Retype every line from the top of the entries down to the one with "dome(6.7, -2.5, 'black", both included, and skip the pictures.

───

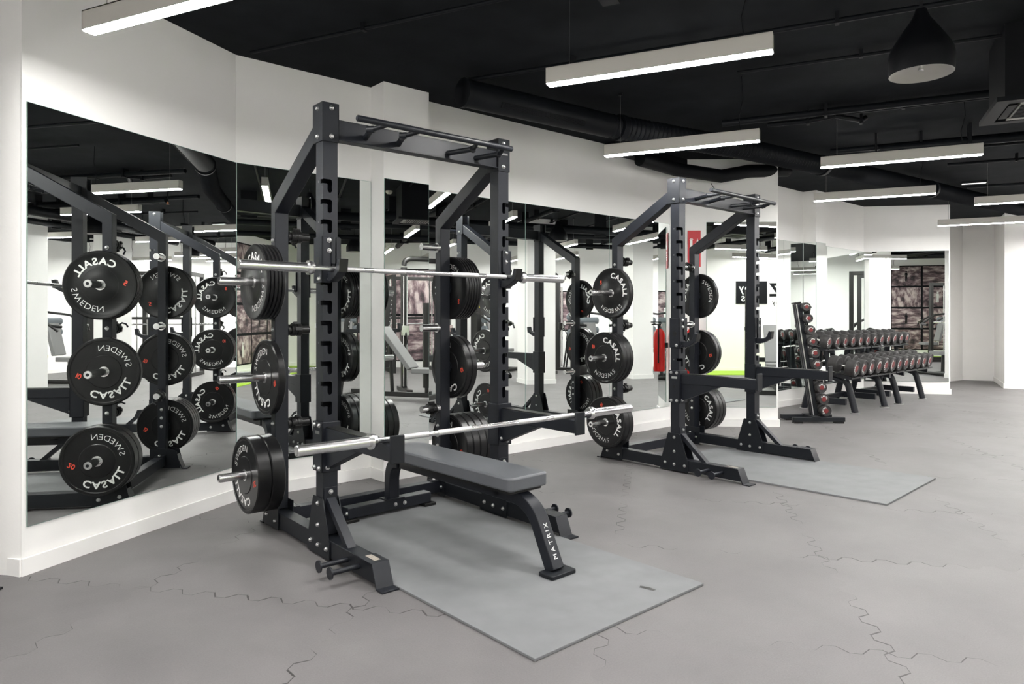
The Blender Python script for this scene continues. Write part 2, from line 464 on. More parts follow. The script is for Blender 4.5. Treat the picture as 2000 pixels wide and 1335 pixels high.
# black dome pendants
def dome(x, y, label, first=[None]):
    T = loc(x, y, 2.53)
    if first[0] is None:
        o = thing('dome_pendant', label, 'lamp', T, 'black dome pendants')
        prof = [(.149, 0), (.152, .0), (.154, .085), (.150, .112), (.136, .145), (.108, .19), (.072, .245), (.045, .285), (.032, .315), (.026, .335), (.0, .335)]
        MB().lathe(prof, 48).obj('shade', M['black'], o)
        MB().lathe([(.150, .0), (.146, .002), (.135, .012), (.08, .028), (.012, .032), (.0, .032)], 48).obj('reflector', M['lampin'], o)
        MB().lathe([(.0, .018), (.012, .02), (.014, .034)], 16).obj('lamp_tip', M['chrome'], o)
        c_ = MB(); c_.cyl((0, 0, .335), (0, 0, .38), .009, 10); c_.tube([(0, 0, .37), (.010, 0, .43), (0, 0, HC-2.53)], .004, 8); c_.obj('cord', M['chrome'], o)
        first[0] = o
    else: copy_tree(first[0], T, label)
dome(3.98, 1.34, 'black dome pendant lamp hanging from the ceiling right of the linear lights')
dome(8.28, 1.55, 'black dome pendant lamp reflected in the mirror between the two racks')
dome(12.3, 1.9, 'black dome pendant lamp at the far end, seen in reflection')
dome(6.7, -2.5, 'black dome pendant lamp low in the narrow pier mirror')

# round duct with grille
dct = thing('air_duct', 'black round air duct running under the ceiling along the mirrored wall', 'duct')
path = [Vector(p) for p in ((3.12, 4.13, 2.925), (4.62, 4.02, 2.925), (6.3, 3.70, 2.925), (8.9, 3.42, 2.93), (14.5, 2.85, 2.93))]
d = MB(); d.tube(path[:2], .102, 28); d.obj('pipe', M['duct'], dct)
fd = MB(); pts = []
for a, b in zip(path[1:-1], path[2:]):
    k = int((b-a).length/.05); pts += [a.lerp(b, i/k) for i in range(k)]
pts.append(path[-1])
for p, q in zip(pts[:-1], pts[1:]):
    m_ = p.lerp(q, .5); fd.cyl(p, m_, .088, 20, .104); fd.cyl(m_, q, .104, 20, .088)
fd.obj('corrugated_section', M['duct'], dct)
for i in (2, 60, 110):
    mb = MB(); p = pts[i]; q = pts[i+1]; mb.cyl(p, q, .112, 28); mb.obj('joint_ring', M['duct'], dct)
mb = MB(); mb.cyl(path[0], path[0].lerp(path[1], .02), .108, 28); mb.obj('joint_ring', M['duct'], dct)
TG = loc(3.12, 4.13, 2.925) @ rz(math.atan2(-.11, 1.5)) @ loc(0, -.082, -.058) @ rx(math.radians(-55))
gr = MB(); gr.box(.30, 1.15, -.022, .022, -.007, .002, TG)
gro = gr.obj('grille', M['black'], dct)
gs = MB()
for k in range(5): gs.box(.32, 1.13, -.017+k*.008, -.015+k*.008, -.012, -.006, TG)
gs.obj('slats', M['duct'], gro)

# sagging insulated pipes against the wall over the farther rack
o = MB(); o.tube([(5.9, 4.70, 2.94), (6.5, 4.68, 2.91), (7.0, 4.42, 2.86), (7.3, 4.25, 2.93), (7.9, 4.1, 3.0)], .075, 16)
tag(o.obj('insulated_pipe', M['black']), 'sagging black insulated pipe over the top corner of the angled pier', 'pipe')
o = MB(); o.box(5.6, 7.2, 4.80, 4.93, 2.99, HC)
tag(o.obj('cable_tray', M['black']), 'black cable tray tight under the ceiling behind the farther rack', 'cable tray')
o = MB(); o.tube([(6.95, 4.52, 2.79), (7.0, 4.5, 2.72), (7.03, 4.48, 2.66)], .004, 6); tag(o.obj('loose_cable', M['black']), 'short loose cable end dangling below the sagging insulated pipe', 'cable')

# conduits and pipes
def pipe(pts, r, label, clamps=3, name='ceiling_pipe'):
    o = thing(name, label, 'pipe', group='black pipes on the ceiling')
    MB().tube(pts, r, 12).obj('pipe_run', M['duct'], o)
    P = [Vector(p) for p in pts]
    for i in range(clamps):
        t = (i+.5)/clamps*(len(P)-1); k = min(int(t), len(P)-2); q = P[k].lerp(P[k+1], t-k)
        c_ = MB(); c_.box(-.012, .012, -r*1.6, r*1.6, -r*1.4, HC-q.z, loc(*q) @ rz(ANG)); c_.obj('clamp', M['black'], o)
def run(x, y, back, fwd): return [(x-LD.x*back, y-LD.y*back), (x+LD.x*fwd, y+LD.y*fwd)]
def prun(x, y, back, fwd, z, r, label, clamps=4):
    (a, b), (c_, d_) = run(x, y, back, fwd); pipe([(a, b, z), (c_, d_, z)], r, label, clamps)
prun(1.79, 4.734, 0, 7.5, 3.06, .012, 'thin conduit crossing the black ceiling from the corner of the mirrored wall')
prun(4.621, 2.783, 0, 6.5, 3.06, .012, 'thin conduit with clamps passing behind the black dome lamp')
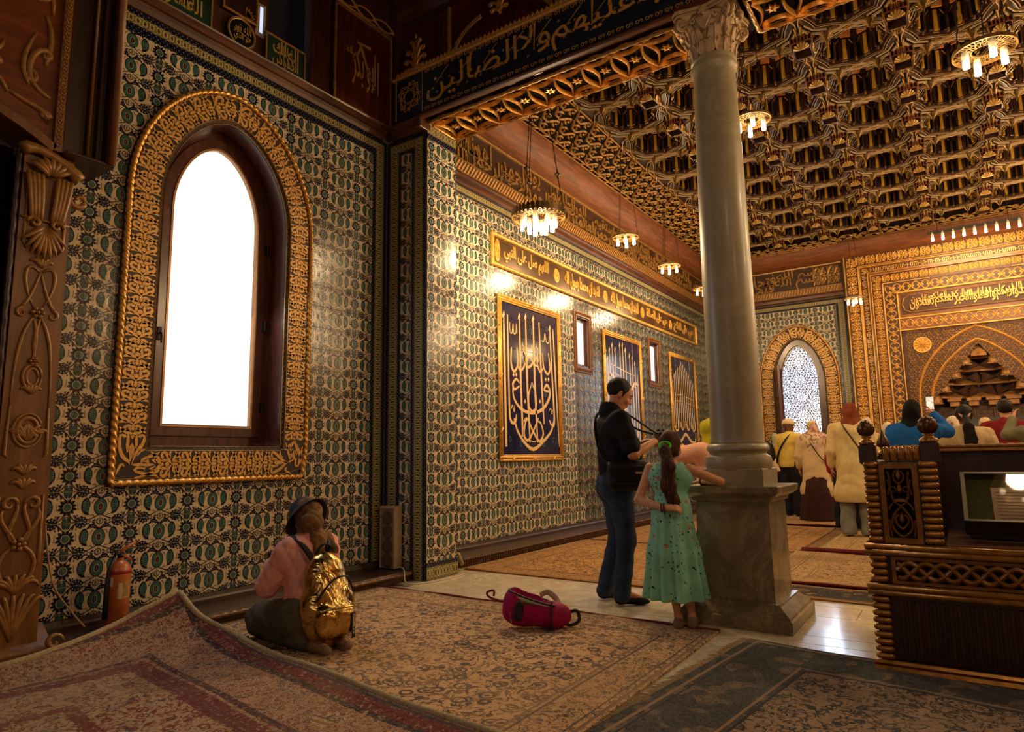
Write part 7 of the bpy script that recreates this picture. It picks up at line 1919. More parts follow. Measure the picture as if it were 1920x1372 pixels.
# his camera and shoulder bag are things of their own
M0 = Matrix.Translation((-2.36, 5.02, 0)) @ Matrix.Rotation(math.radians(-48), 4, 'Z')
def held(name, c, label, cat, deg, group=None):
    p = M0 @ Vector(c); return empty(name, tuple(p), label, cat, group, None, math.radians(deg))
cm = held('camera', (.035, .375, 1.30), 'black camera with a long lens in the hands of the man in black polo', 'camera', -48)
MB().cbox(-.07, .07, -.03, .035, -.045, .05, .012).cbox(-.03, .03, -.025, .03, .045, .075, .01).build('camera_body', m_blk, cm); MB().lathe([(.036, 0), (.038, .01), (.037, .06), (.041, .065), (.042, .12), (.040, .125), (.034, .122), (.0, .11)], (0, 0, 0), 24, 0, lambda a, b, c: (a, .03+c*.72, b-.0-c*.70)).build('lens', mat('lens_black', (26, 25, 26), .35, .1, .1), cm, 'auto')
MB().ell((.045, -.01, .055), (.012, .012, .006), 10, 6).build('dial', mat('dial_grey', (70, 70, 72), .4, .3), cm, True)
bgo = held('messenger_bag', (.255, .02, .88), 'black camera shoulder bag hanging at the hip of the man in black polo', 'bag', -48)
F = FF((-.10, -.20, -.02), (.12, .22, .26), .007); F.cap((.0, -.10, .06), (.0, .10, .06), .065, .065, .02, ((1, 0, 0), 1.1)).cap((0, -.11, .17), (0, .11, .17), .062, .062, .05, ((1, 0, 0), 1.0)); F.disp(folds(.002, 20, 20)); part(F, 'bag_body', cloth('black_nylon', (22, 21, 20), .2, .2, 20, .6), bgo)
MB().cbox(.055, .078, -.14, .14, .05, .20, .012).build('bag_flap', cloth('black_nylon', (22, 21, 20)), bgo); MB().tube([(.075, -.13, .10), (.075, .13, .10)], .003, 5).build('zip', mat('zip_grey', (90, 84, 76), .4, .5), bgo, True)
MB().box(.0785, .0795, .03, .10, .135, .15).build('yellow_logo', mat('logo_yellow', (200, 150, 50), .5), bgo); MB().cbox(-.02, .02, -.16, -.145, .16, .23, .003).build('strap_buckle', mat('buckle_metal', (120, 110, 96), .3, .8), bgo)

# ---------------------------------------------------------------- the girl in the mint dress
o = person(-1.71, 4.50, 0, 14, 'girl in sleeveless mint floral dress with long dark ponytail, leaning on the column pedestal')
hc = V3(.015, .02, 1.21); sh = {1: V3(.135, 0, 1.055), -1: V3(-.135, 0, 1.065)}
F = FF((-.34, -.30, -.02), (.52, .28, 1.40), .0072)
R_, PH = head(F, hc, (.25, .9, -.12), .93); F.cap((.0, -.01, 1.04), (.01, 0, 1.15), .045, .043, .03)
F.cap((-.08, 0, 1.02), (.08, 0, 1.02), .06, .06, .04).cap((0, 0, .8), (0, 0, 1.0), .085, .09, .05).cap((0, 0, .70), (0, 0, .8), .10, .085, .04)
elL, wrL = V3(-.215, -.05, .845), V3(-.015, -.165, .800); elR, wrR = V3(.33, .12, .962), V3(.20, .24, .962)
F.cap(sh[-1], elL, .036, .030, .02).cap(elL, wrL, .030, .021, .012); hand(F, wrL, (1, -.03, .02), (0, .6, -.7), 1, .8, .85)
F.cap(sh[1], elR, .036, .031, .02).cap(elR, wrR, .030, .021, .012); hand(F, wrR, (-.7, .6, -.1), (0, .2, -1), -1, .7, .85)
for e, an, kn in ((-1, V3(.02, -.06, .075), V3(-.03, .0, .40)), (1, V3(.11, -.05, .085), V3(.07, .02, .40))):
    F.cap((e*.06, 0, .72), kn, .06, .043, .03).cap(kn, lerp(kn, an, .45), .040, .037, .02).cap(lerp(kn, an, .45), an, .037, .024, .02).cap(an, an+V3(-e*.01, -.02, -.04), .026, .026, .015).cap(an+V3(0, -.015, -.045), an+V3(e*.01, .13, -.055), .026, .022, .015)
part(F, 'body', m_skin2, o)
F = FF((-.2, -.26, .70), (.2, .2, 1.36), .0065)
F.ell(PH(0, -.02, .034), (.079*.93, .101*.93, .092*.93), .01, R_).ell(PH(0, .068, -.05), (.055, .05, .075), 0, R_, cut=True).ell(PH(0, -.035, -.03), (.074, .075, .06), .02, R_)
F.ell(PH(.07, .0, -.01), (.012, .02, .03), 0, R_, cut=True).ell(PH(-.07, .0, -.01), (.012, .02, .03), 0, R_, cut=True)
c0 = PH(0, -.105, .0); F.chain([c0, c0+V3(-.0, -.035, -.03), V3(.01, -.135, 1.08), V3(.0, -.125, .95), V3(.03, -.115, .85), V3(.05, -.11, .77)], [.022, .034, .046, .050, .040, .012], .02, ((0, 1, 0), 1.3))
F.disp(lambda X, Y, Z: .0035*np.sin(95*X+18*np.sin(6*Z))*np.cos(30*Y)); part(F, 'hair', m_hairb, o, 0)
tie = MB(); c1 = c0+V3(0, -.012, -.008); tie.tube([tuple(c1+V3(.036*cos(t), -.008+.012*sin(t), .024*sin(t)+.004)) for t in np.linspace(0, 2*PI, 15)], .010, 7); g_ = Sh('green_scrunchie'); g_.set('Base Color', lin((90, 220, 60))).set('Roughness', .7); tie.build('green_hair_tie', g_.m, o, True)
def mint(s, a):
    x, y, z = s.coord(); q = s.noise(38, 2)*.05; vv = s.vec(x+q, y+q*.6, z-q); v = s.voro(34, vv, 'F1')+s.noise(90, 2)*.25; n = s.noise(8, 2); dk = v.lt(.36)*n.gt(.47); v2 = s.voro(13, vv, 'F1')+s.noise(60, 2)*.2; pk_ = (v2.lt(.33))*s.noise(4, 1).gt(.47)
    a = s.mix(pk_, a, lin((176, 132, 104))); a = s.mix(v2.lt(.09), a, lin((96, 40, 36))); return s.mix(dk, a, lin((40, 60, 50)))
m_mint = cloth('mint_floral_cotton', (134, 196, 170), .12, .3, 7, .85, mint)
F = FF((-.34, -.30, .16), (.40, .34, 1.14), .0085)
F.cap((-.075, 0, 1.0), (.075, 0, 1.0), .083, .083, .04, ((0, 1, 0), 1.05)).cap((0, 0, .82), (0, 0, .98), .112, .115, .05, ((0, 1, 0), 1.12))
for e in (1, -1): F.cap((e*.085, -.01, 1.02), (e*.075, -.005, 1.075), .045, .030, .02)
F.cap((0, 0, .80), (0.0, 0, .78), .118, .125, .03).cap((0, 0, .78), (.0, .0, .48), .13, .175, .04).cap((0, 0, .48), (.0, .0, .19), .175, .215, .03)
F.ell((0, 0, .0), (.3, .3, .205), 0, cut=True); F.disp(vfolds(.024, 12, 0, 0, .86, .2)); F.V[:, :, :int((.195-F.lo[2])/F.h)] = .2
part(F, 'mint_dress', m_mint, o)
for e, an in ((-1, V3(.02, -.06, .075)), (1, V3(.11, -.05, .085))):
    F = FF((an[0]-.08, an[1]-.1, -.004), (an[0]+.1, an[1]+.22, .10), .0065); F.cap(an+V3(0, -.022, -.03), an+V3(0, -.025, -.045), .034, .032, .01).cap(an+V3(0, -.015, -.05), an+V3(e*.01, .13, -.056), .031, .026, .015); part(F, 'ankle_sock', cloth('grey_beige_sock', (136, 116, 92), .1, .3, 60), o)
br = MB(); br.tube([tuple(wrL+V3(-.012, 0, 0)+V3(.0, .028*cos(t), .028*sin(t))) for t in np.linspace(0, 2*PI, 13)], .007, 6).tube([tuple(wrL+V3(-.030, 0, 0)+V3(.0, .029*cos(t), .029*sin(t))) for t in np.linspace(0, 2*PI, 13)], .005, 6); br.build('beaded_bracelet', mat('bead_brown', (70, 46, 30), .4), o, True)
br = MB(); br.tube([tuple(wrR+V3(.028*cos(t)*.6, .028*cos(t)*.7, .028*sin(t))) for t in np.linspace(0, 2*PI, 13)], .007, 6); br.build('red_bracelet', mat('bead_red', (150, 50, 60), .4), o, True)

# ---------------------------------------------------------------- the kneeling woman
o = person(-3.56, 2.90, .014, 78, 'woman in pink shirt and denim bucket hat kneeling on the beige carpet, seen from behind')
# local: y forward (towards the wall on the left), x to her right, sitting on her heels
hc = V3(.03, .10, .77); sh = {1: V3(.155, .04, .585), -1: V3(-.155, .02, .570)}
F = FF((-.36, -.42, -.02), (.36, .56, .95), .0078)
R_, PH = head(F, hc, (-.1, .85, -.45), .98); F.cap((0, .02, .58), (.02, .07, .70), .045, .045, .03)
F.cap((-.09, .02, .54), (.09, .02, .54), .065, .065, .05).cap((0, -.05, .30), (0, .0, .52), .10, .10, .05).cap((0, -.10, .22), (0, -.08, .3), .12, .10, .05)
el = {1: V3(.225, .14, .37), -1: V3(-.215, .12, .36)}; wr = {1: V3(.10, .33, .47), -1: V3(-.09, .33, .47)}
for e in (1, -1):
    F.cap(sh[e], el[e], .05, .04, .03).cap(el[e], wr[e], .038, .026, .015); hand(F, wr[e], (-e*.7, .6, .1), (-e*.3, -.3, -.8), -e, .6)
    F.cap((e*.10, -.10, .18), (e*.14, .34, .10), .085, .062, .03).cap((e*.14, .34, .085), (e*.09, -.22, .05), .055, .038, .02).cap((e*.09, -.22, .045), (e*.07, -.36, .04), .035, .028, .02)
part(F, 'body', m_skin, o)
m_pink = cloth('pink_linen', (236, 172, 158), .10, .6, 9, .95); m_khaki = cloth('dark_grey_trousers', (92, 88, 76), .18, .4, 9, .9)
F = FF((-.40, -.34, .12), (.40, .44, .72), .0085)
F.cap((-.10, .015, .550), (.10, .015, .550), .092, .092, .05, ((0, 1, 0), 1.05)).cap((0, .0, .60), (.01, .03, .65), .065, .055, .05).cap((0, -.04, .38), (0, 0, .53), .138, .140, .06, ((0, 1, 0), 1.15)).cap((0, -.09, .25), (0, -.05, .36), .158, .142, .06, ((0, 1, 0), 1.1)).cap((0, -.12, .20), (.0, -.10, .25), .185, .18, .04, ((0, 1, 0), 1.02))
for e in (1, -1): F.cap(sh[e], el[e], .066, .060, .05).cap(el[e], lerp(el[e], wr[e], .80), .058, .046, .03)
F.disp(crease(.014, 7, 13)).disp(crease(.009, 13, 24, 1.4)).disp(crease(.005, 25, 34, .6)); part(F, 'pink_shirt', m_pink, o, 0)
F = FF((-.16, -.14, .58), (.16, .16, .70), .006); F.cap((.01, .02, .625), (.02, .04, .655), .080, .072, .01).cap((.01, .03, .60), (.03, .06, .74), .062, .058, 0, cut=True); part(F, 'shirt_collar', m_pink, o)
sm_ = MB(); m_seam = mat('pink_seam', (196, 128, 118), .9, 0, .1)
for e in (1, -1): sm_.tube([tuple(V3(e*(.160+.0*t), .03+.078*math.cos(t), .578+.078*math.sin(t))) for t in np.linspace(.6, 3.9, 12)], .004, 5)
sm_.build('seam', m_seam, o, True)
for e in (1, -1):
    q = lerp(el[e], wr[e], .80); d = (wr[e]-el[e])/np.linalg.norm(wr[e]-el[e]); F = FF(q-.09, q+.09, .007); F.cap(q-d*.012, q+d*.014, .056, .052, .01); part(F, 'cuff', m_pink, o)
F = FF((-.34, -.36, .0), (.36, .52, .36), .0085)
F.cap((-.06, -.13, .19), (.06, -.13, .19), .17, .17, .05, ((0, 0, 1), 1.15))
for e in (1, -1): F.cap((e*.11, -.10, .19), (e*.155, .33, .125), .115, .095, .05).cap((e*.155, .33, .095), (e*.11, -.20, .065), .085, .060, .03)
F.disp(crease(.012, 9, 18)).disp(crease(.007, 20, 16, .4)); part(F, 'grey_trousers', m_khaki, o)
for e in (1, -1):
    F = FF((e*.08-.09, -.46, -.005), (e*.08+.09, -.16, .12), .0075); F.cap((e*.09, -.20, .055), (e*.085, -.28, .05), .046, .040, .02).cap((e*.085, -.28, .048), (e*.07, -.39, .034), .040, .030, .02, ((0, 0, 1), 1.2)); part(F, 'sock', cloth('grey_beige_sock', (136, 116, 92)), o)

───

*Written response*.
The Blender Python script for this scene continues. Write part 2, from line 464 on. More parts follow. The script is for Blender 4.5. Treat the picture as 2000 pixels wide and 1335 pixels high.
# black dome pendants
def dome(x, y, label, first=[None]):
    T = loc(x, y, 2.53)
    if first[0] is None:
        o = thing('dome_pendant', label, 'lamp', T, 'black dome pendants')
        prof = [(.149, 0), (.152, .0), (.154, .085), (.150, .112), (.136, .145), (.108, .19), (.072, .245), (.045, .285), (.032, .315), (.026, .335), (.0, .335)]
        MB().lathe(prof, 48).obj('shade', M['black'], o)
        MB().lathe([(.150, .0), (.146, .002), (.135, .012), (.08, .028), (.012, .032), (.0, .032)], 48).obj('reflector', M['lampin'], o)
        MB().lathe([(.0, .018), (.012, .02), (.014, .034)], 16).obj('lamp_tip', M['chrome'], o)
        c_ = MB(); c_.cyl((0, 0, .335), (0, 0, .38), .009, 10); c_.tube([(0, 0, .37), (.010, 0, .43), (0, 0, HC-2.53)], .004, 8); c_.obj('cord', M['chrome'], o)
        first[0] = o
    else: copy_tree(first[0], T, label)
dome(3.98, 1.34, 'black dome pendant lamp hanging from the ceiling right of the linear lights')
dome(8.28, 1.55, 'black dome pendant lamp reflected in the mirror between the two racks')
dome(12.3, 1.9, 'black dome pendant lamp at the far end, seen in reflection')
dome(6.7, -2.5, 'black dome pendant lamp low in the narrow pier mirror')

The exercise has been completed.